Monday, June 26, 2006

I guess it was fun while it lasted...

Mass. Defaults Reaching 'Epidemic Level'

At least three sources are calling attention to rising foreclosures in the state of Massachusetts today. ForeclosureS.com, a California-based real estate investment advisory firm and publisher of foreclosure property information, reported today that foreclosure activity in Massachusetts was reaching an epidemic level and clogging the court system.

"Our Massachusetts research team spent four hours on June 8 with clerks and judges in the District, Superior, and Land Courts and learned that the courts have a 30-45 delay in even issuing docket numbers for foreclosures across the state," said ForeclosureS.com president Alexis McGee.

She went on to say that her information indicated that foreclosure filings for Massachusetts in the month of May were at the highest level for a single month since a similar financial crisis in the mid 1980's.

... May 2006 foreclosure filings are 105 percent higher than May 2005 and over 165 percent higher than May 2004 levels.

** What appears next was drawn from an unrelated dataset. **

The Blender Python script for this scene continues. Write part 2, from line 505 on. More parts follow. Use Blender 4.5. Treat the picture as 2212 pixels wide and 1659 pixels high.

"We expected foreclosure rates to increase again this year, but the levels we are tracking outdistance our earlier predictions," said Jeremy Shapiro, president and co-founder of ForeclosuresMass.com. "It is clear that many homeowners, especially those with adjustable rate mortgages, are being pushed closer to the edge as interest rates rise at such a consistent clip. We may be witnessing a 'perfect storm' scenario where a flat real estate market, higher interest rates, rising energy costs and specialty loans are causing significant difficulty for thousands of Massachusetts property owners." ...


As Paul Krugman has noted, maybe 30 percent of Americans live in parts of the country where housing prices have gone up the way they have until recently in Massachusetts -- but the value of homes in those areas is more than half the total market value of homes in the U.S. (because the houses are so pricey).

And now -- in Massachusetts, at least -- the bubble seems to be bursting, very rapidly. And the housing market doesn't have to implode everywhere to have a widespread effect.